Give Five Nights at Freddy’s creator Scott Cawthon due credit. For what apocryphally has origins as a programming mistake, it’s turned into a multimedia juggernaut. Like the supernatural mechanical mascots at its center, it may outlive my generation, maybe Cawthon’s. Because it’s fully ingrained in the pop culture psyches of today’s young adults.
With the release of the new game in the franchise, Into the Pit, I turned to exactly its audience: my now adult child who used to be known on the podcast as “Kid McCaw.” It may not specifically be this franchise that led him to begin a career in video game design, but it sure helped.
Where his father flounders at video games, Kid McCaw confesses that he just flinches with horror games. The mark of a decently scary game, which Into the Pit passes, is that he had to have either his friends or his sister in the room while playing. Together the siblings enjoyed playing through Into the Pit, especially having shared their terror with the prior game, Security Breach and its downloadable content. No question, they’re fans.
Though he unlocked all five endings, it’s funniest that developer and publisher Mega Cat Studios included one for the faint of heart. You can just leave the pizzeria as soon as anything scary happens. Which for some may be almost immediate, as the game wastes no time setting up an uncomfortable atmosphere.
The gameplay is different from the original games, using the hide and seek method of exploration established in Security Breach. The player explores each area and has to find a hiding place if one of the murderous animatronics shows up.
As the overall plot follows a character who has to uncover secrets from the past, the game also has a time travel mechanic via the ball pit. Don’t try this in your local kids’ play place. My son found it fairly intuitive and considered it a good feature.
The pixel art style lends itself well to the genre, expanding on the minigames in the originals.

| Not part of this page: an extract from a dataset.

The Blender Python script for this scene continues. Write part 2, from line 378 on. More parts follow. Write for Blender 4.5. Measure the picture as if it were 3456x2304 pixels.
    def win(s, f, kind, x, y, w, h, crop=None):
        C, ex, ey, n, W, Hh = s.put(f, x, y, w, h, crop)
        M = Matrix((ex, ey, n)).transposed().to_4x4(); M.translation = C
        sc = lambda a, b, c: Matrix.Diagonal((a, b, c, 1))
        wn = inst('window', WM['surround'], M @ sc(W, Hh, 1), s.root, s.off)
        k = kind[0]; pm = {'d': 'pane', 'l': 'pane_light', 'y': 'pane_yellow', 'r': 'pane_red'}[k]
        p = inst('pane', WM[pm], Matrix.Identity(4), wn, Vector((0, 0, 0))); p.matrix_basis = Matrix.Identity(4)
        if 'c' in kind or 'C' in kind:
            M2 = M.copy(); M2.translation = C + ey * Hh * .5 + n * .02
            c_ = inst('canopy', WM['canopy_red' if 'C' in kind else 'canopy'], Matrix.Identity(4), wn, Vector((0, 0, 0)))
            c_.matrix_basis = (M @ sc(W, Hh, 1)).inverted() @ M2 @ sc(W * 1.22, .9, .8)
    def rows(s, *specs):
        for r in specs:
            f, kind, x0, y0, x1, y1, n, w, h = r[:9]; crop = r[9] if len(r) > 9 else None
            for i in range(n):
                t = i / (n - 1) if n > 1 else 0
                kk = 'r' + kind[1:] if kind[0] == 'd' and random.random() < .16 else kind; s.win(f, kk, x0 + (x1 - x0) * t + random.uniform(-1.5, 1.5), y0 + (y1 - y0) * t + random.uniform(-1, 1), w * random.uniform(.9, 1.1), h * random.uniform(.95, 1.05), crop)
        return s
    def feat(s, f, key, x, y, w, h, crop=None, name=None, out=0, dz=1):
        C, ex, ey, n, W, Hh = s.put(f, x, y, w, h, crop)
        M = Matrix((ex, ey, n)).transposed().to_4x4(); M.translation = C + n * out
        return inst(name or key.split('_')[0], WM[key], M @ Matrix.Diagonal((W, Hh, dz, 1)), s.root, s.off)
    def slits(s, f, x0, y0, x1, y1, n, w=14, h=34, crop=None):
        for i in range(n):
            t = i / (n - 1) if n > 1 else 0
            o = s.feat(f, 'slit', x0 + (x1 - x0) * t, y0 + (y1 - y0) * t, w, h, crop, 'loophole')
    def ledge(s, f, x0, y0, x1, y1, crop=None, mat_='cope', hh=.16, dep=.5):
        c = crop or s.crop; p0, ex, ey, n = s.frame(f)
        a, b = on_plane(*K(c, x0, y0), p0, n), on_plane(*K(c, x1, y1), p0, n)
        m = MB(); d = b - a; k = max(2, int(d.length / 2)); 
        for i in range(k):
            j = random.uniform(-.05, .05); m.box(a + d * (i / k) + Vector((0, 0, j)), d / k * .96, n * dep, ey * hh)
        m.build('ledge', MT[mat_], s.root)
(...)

Each of those were in the style of a retro arcade game, CRTV lines included. Of course Into the Pit still has secret minigames, which also replicate the original minigame style. Another point for Mega Cat Studios.
The only drawback, and it’s minor, is that for some reason the main villain Springtrap (played by Matthew Lillard in last year’s film) drives you all the way home just to chase you again like a Scooby Doo villain. Typing that all out makes it sort of fall into place. Maybe.
Into the Pit takes its main inspiration from a series of novellas Cawthon wrote a few years ago. The minigames here reference other novellas in the Fazbear Frights/Tales from the Pizzaplex line as well. Technically, that makes it separate canon from the movie and the other video games. Which are separate canons from each other and the tie-in novels. Cawthon was doing multiverses before they were cool.
Just released on the Steam platform for PC, Five Nights at Freddy’s: Into the Pit makes a worthy entry in the series. Just don’t play it without someone else in the room, preferably a normal human.